Los límites están para pisarlos. Para borrarlos. Para volverlos a dibujar. ¿Qué sería de la vida sin límites? Como un polígono sin aristas, una casa sin paredes. O una puerta sin topes. Sería desorientación, surrealismo. Nos los marcan para que no lleguemos a ellos. Pero también nos los recuerdan cuando nos sentimos atrapados en este angosto recipiente que es la rutina. Son principio y meta, castigo y pecado regalado. El dilema llega cuando, al traspasarlos, comprendemos que podría no haber más, o haber demasiado. En el fondo, no sabríamos vivir sin ellos.
Escoger entre la cara o la cruz nunca resulta fácil. Por eso lo echamos a suertes. Es divertido saltar del blanco al negro, del negro al blanco. Pero no lo es tanto permanecer demasiado tiempo en uno de los dos bandos. Nos gusta emborronarnos. La libertad. El salto en sí.
Límites. Aquellas líneas continuas que se trazan con discontinuidad, donde todo cabe. Justo en el medio, entre la represión y el autocontrol, la pasión y la ternura, en definitiva, entre el bien y el mal; ahí hay un hueco. En el término medio está la virtud, y también el límite, la transgresión.
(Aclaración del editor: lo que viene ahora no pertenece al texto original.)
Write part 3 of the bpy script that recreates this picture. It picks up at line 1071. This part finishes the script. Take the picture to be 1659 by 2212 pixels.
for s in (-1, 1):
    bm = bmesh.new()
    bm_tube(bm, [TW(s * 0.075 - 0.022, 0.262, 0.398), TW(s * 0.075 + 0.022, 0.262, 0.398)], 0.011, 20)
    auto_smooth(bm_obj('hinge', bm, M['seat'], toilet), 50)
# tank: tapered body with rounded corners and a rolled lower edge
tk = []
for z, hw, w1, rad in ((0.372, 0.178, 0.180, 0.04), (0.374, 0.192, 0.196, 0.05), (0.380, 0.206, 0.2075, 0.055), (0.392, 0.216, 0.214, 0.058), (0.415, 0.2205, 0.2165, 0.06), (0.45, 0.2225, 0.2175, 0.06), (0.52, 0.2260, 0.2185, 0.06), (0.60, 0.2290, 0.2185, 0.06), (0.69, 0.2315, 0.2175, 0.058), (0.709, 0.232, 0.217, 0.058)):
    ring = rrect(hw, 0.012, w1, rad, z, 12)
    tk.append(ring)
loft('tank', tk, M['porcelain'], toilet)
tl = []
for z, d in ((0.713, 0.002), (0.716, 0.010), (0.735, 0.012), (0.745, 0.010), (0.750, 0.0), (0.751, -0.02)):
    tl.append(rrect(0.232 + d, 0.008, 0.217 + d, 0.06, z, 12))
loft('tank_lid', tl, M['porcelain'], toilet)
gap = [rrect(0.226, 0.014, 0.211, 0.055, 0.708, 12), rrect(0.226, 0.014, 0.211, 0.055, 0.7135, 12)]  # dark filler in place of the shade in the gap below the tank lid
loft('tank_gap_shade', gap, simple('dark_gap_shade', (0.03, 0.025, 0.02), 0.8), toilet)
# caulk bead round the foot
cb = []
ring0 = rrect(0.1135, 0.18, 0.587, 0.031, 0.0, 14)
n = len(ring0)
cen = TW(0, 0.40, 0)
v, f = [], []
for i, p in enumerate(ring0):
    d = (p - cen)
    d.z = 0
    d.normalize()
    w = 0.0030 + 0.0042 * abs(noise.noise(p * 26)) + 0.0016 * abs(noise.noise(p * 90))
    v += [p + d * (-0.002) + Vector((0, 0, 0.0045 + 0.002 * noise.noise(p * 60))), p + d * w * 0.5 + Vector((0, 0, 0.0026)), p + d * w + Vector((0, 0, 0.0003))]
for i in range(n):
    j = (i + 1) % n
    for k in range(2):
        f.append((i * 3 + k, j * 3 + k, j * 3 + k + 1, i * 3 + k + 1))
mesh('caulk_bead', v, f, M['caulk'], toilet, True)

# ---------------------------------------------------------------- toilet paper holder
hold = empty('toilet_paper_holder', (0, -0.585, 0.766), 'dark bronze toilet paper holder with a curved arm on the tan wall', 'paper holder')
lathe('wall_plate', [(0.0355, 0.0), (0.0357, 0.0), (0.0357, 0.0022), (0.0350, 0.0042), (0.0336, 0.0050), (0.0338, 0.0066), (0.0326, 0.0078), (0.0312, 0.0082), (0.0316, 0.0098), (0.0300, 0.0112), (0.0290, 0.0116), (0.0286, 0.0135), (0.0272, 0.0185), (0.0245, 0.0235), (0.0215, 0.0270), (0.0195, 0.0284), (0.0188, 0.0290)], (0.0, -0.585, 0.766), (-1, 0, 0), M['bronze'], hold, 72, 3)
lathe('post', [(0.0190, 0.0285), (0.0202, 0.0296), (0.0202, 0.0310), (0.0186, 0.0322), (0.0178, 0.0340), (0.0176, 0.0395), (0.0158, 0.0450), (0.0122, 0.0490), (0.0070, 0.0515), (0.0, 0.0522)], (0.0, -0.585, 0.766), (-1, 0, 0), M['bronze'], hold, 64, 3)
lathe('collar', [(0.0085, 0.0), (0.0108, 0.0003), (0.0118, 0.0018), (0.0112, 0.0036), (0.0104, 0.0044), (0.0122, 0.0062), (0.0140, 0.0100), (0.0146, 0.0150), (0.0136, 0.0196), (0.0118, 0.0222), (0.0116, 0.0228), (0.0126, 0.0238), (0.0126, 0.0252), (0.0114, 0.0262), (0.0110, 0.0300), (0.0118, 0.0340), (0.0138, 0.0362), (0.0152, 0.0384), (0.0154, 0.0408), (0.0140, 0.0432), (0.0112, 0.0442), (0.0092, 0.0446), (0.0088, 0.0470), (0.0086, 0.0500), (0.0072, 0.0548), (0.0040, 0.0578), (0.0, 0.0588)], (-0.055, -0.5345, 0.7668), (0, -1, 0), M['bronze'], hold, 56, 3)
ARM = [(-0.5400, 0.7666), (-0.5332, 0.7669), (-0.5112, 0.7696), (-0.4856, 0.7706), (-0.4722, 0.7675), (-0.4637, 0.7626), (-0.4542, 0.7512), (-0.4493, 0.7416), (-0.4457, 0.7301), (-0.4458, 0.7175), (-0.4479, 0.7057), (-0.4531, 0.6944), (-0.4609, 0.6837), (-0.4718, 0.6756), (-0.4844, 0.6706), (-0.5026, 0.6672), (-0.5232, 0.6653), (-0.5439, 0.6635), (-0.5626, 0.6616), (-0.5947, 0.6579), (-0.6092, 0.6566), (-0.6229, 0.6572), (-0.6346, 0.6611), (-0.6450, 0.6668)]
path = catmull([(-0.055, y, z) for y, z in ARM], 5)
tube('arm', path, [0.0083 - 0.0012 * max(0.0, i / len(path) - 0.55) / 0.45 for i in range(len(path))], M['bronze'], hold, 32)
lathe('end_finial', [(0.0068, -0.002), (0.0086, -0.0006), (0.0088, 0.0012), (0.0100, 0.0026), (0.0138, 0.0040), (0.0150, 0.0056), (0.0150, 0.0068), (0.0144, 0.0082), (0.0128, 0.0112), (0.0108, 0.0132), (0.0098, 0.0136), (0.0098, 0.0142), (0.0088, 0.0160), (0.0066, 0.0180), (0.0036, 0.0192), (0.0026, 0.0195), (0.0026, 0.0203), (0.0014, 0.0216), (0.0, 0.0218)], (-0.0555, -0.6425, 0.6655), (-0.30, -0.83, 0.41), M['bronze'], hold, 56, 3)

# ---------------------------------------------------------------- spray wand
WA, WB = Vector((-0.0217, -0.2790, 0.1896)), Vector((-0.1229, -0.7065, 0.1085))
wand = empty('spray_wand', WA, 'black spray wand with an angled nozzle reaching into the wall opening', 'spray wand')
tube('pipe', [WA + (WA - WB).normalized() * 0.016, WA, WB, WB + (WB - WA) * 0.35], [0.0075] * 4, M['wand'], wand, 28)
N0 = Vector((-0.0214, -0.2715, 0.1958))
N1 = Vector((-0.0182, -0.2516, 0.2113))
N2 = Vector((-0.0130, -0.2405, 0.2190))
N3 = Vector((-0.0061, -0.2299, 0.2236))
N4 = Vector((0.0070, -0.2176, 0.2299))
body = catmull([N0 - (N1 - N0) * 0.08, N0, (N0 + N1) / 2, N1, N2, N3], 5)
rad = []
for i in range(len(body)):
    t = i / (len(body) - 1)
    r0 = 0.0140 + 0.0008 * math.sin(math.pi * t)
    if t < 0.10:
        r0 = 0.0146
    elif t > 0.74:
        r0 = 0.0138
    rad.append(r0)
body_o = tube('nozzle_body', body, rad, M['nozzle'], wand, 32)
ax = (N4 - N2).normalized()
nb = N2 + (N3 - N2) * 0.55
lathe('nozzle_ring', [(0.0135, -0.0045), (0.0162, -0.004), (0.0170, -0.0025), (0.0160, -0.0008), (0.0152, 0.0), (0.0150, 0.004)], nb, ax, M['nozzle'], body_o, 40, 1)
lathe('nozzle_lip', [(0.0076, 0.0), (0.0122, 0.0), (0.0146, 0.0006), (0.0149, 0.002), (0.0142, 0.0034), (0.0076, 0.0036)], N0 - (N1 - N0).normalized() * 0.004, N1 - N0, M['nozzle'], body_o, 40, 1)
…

¿Dónde nos quedamos? Algunos dirán que en la casilla del bien; otros, que quieren pasarlo bien (que es diferente). La verdad es que hasta el círculo vicioso tiene sus límites, aunque estos sean tan escurridizos. Al final, somos nosotros quienes dibujamos nuestra propia cárcel. Pero siempre queda carboncillo para un par de salidas de emergencia.